Stéphane Ricordel, actuel co-directeur du Monfort avec Laurence de Magalhaes, et les Dakh Daughters, nous convient et ce jusqu’au 14 janvier, à leur cabaret débordant d’énergie créatrice : le Terabak de Kyiv. Assisté de Patrice Wojciechowski, accompagné par la composition musicale de Vlad Troitsky, Stéphane Ricordel met en scène et explore pendant près de deux heures un espace scénique protéiforme. Ce dernier devient le lieu de tous les possibles, un cabaret explosif où musiciennes, meneuses et meneurs de revue, comédiens, magiciens, circassiens s’expriment sans retenue dans une sorte d’affirmation permanente si ce n’est de révolte.
Dès les premières minutes Terabak de Kyiv s’adresse aux spectateurs sans ménagement. La soirée s’annonce exubérante, sensuelle, décoiffante. Les six musiciennes, chanteuses et comédiennes des Dakh Daughters mènent la danse de cette communauté artistique inclassable. Ici tout se fait et se défait dans l’instant qui suit. Tous participent au montage et démontage des différents espaces scéniques accueillant chaque nouveau numéro. Du plongeoir au trampoline, des différents agrès à la piste de danse, il faut voir avec quelle énergie chacun se jette dans l’arène. Mises en place et aménagements de l’espace sont donnés à voir comme autant de matières artistiques, artisanales. Nous sommes généreusement plongés au cœur du travail, et c’est un régal.

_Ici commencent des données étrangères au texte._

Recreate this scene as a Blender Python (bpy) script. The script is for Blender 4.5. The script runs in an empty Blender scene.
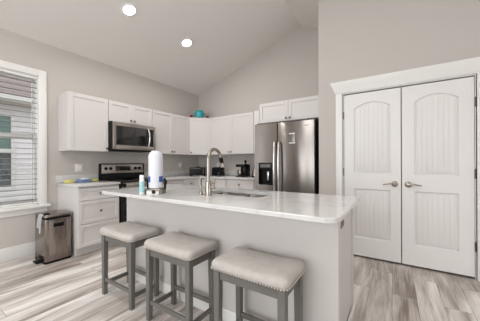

Il y a du jeu, de la bienveillance, de la malignité, des sourires dans les regards de ces interprètes qui provoquent nos émotions les plus enfouies. Il suffit de voir (et de s’y accrocher) l’acrobate Matias Pilet, glissant, tombant, rebondissant d’un plongeoir. Il a pour partenaire le bois, le métal, des éléments pouvant paraître rigides, mais dont il s’accommode parfaitement, s’appuyant sur l’air, sur une puissante technique et une incroyable disponibilité. Contrairement aux films muets d’un Chaplin ou d’un Keaton, ici, les oreilles du spectateur sont aux premières loges quant aux multiples sonorités émergeant de ce numéro. Tous ces éléments participent donc à réveiller peurs, joie, soulagement. Les moments d’apnée se répètent quand arrive au cadre le couple Josefina Castro Pereyra et Daniel Ortiz. Mais les sensations se troublent et changent à chaque scènes.
Alternant numéros de cirque et de magie, Terabak de Kyiv fait bien sûr la part belle au chant. C’est alors au tour des chanteuses ukrainiennes de faire voler les codes, de donner de la voix. Les Dakh Daughters ont cette capacité à vous embarquer dans un univers visuel (leurs costumes sont toujours très travaillés et recherchés, tant par les matières, les couleurs, accessoires et maquillages) et sonore complètement original. Leurs compositions sont teintées de pop, de rap, de musiques traditionnelles ukrainiennes, de rock. Elles donnent à leurs voix des couleurs insoupçonnées qui peuvent autant réveiller que bercer, et ce parfois dans un même morceau. Elles dégagent sur scène une présence et une confiance teintées d’un joyeux humour, qui vous embarquent immédiatement. Rencontrées, il y a quelques années déjà, par l’intermédiaire de Vlad Troitsky le directeur du Vlad Théâtre dont elles sont issues, Stéphane Ricordel souhaitait les retrouver pour un cabaret. C’est désormais chose faite et avec succès.
Terabak de Kyiv est une expérience sensorielle complète. Le goût y est aussi convoqué. On peut en effet chaque soir dîner d’un repas ukrainien dans la Baraque du Monfort. Stéphane Ricordel et les Dakh Daughters, entourés d’artistes tous aussi généreux les uns que les autres, composent une soirée décapante, enthousiasmante, s’adressant à tout le monde. La vie s’y est exprimée avec une telle conviction, qu’on en ressort dynamisé, et peut-être un peu plus vivant.